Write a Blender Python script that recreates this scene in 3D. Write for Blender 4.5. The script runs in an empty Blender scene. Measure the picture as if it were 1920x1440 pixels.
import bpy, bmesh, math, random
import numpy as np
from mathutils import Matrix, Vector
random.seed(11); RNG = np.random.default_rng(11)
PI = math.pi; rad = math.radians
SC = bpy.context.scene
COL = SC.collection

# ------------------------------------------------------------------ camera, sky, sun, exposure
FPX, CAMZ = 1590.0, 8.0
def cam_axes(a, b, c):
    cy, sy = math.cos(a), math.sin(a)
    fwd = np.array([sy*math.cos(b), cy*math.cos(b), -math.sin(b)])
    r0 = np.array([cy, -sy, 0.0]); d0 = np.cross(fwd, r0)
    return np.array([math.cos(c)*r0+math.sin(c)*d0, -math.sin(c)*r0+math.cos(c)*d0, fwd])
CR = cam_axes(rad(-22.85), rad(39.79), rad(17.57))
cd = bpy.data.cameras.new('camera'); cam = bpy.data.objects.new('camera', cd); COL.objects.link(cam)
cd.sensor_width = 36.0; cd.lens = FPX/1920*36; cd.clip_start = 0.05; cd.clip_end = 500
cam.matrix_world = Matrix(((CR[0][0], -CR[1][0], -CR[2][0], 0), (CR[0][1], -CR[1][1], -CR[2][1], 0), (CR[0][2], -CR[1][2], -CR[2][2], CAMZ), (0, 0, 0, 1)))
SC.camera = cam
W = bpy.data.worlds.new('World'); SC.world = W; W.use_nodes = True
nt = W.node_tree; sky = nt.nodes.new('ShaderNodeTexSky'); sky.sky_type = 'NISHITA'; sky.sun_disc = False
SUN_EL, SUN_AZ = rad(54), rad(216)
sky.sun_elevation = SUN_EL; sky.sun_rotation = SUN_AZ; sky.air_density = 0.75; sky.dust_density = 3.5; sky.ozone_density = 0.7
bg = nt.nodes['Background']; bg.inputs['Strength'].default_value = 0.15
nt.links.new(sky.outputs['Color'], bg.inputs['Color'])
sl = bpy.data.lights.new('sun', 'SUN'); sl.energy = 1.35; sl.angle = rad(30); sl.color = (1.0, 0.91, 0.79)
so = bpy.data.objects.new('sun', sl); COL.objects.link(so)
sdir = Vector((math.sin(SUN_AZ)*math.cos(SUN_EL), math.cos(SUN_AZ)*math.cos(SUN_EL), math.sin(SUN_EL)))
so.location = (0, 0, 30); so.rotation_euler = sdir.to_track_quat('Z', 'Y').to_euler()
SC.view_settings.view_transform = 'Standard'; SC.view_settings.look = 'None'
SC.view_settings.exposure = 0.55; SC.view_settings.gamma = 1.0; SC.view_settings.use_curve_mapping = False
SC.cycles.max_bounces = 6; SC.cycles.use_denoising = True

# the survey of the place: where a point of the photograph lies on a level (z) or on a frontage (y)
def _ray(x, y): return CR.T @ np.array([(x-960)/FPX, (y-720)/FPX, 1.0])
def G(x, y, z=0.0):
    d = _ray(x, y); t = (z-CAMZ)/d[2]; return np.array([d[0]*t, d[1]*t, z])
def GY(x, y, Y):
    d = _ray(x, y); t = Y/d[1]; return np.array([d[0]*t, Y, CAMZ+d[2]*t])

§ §

Directive – Reproduce exactly, please, only the lines from the start of the data above to the line that contains "COL = SC.collection", with both ends kept.

Answer to the problem –
Write a Blender Python script that recreates this scene in 3D. Write for Blender 4.5. The script runs in an empty Blender scene. Measure the picture as if it were 1920x1440 pixels.
import bpy, bmesh, math, random
import numpy as np
from mathutils import Matrix, Vector
random.seed(11); RNG = np.random.default_rng(11)
PI = math.pi; rad = math.radians
SC = bpy.context.scene
COL = SC.collection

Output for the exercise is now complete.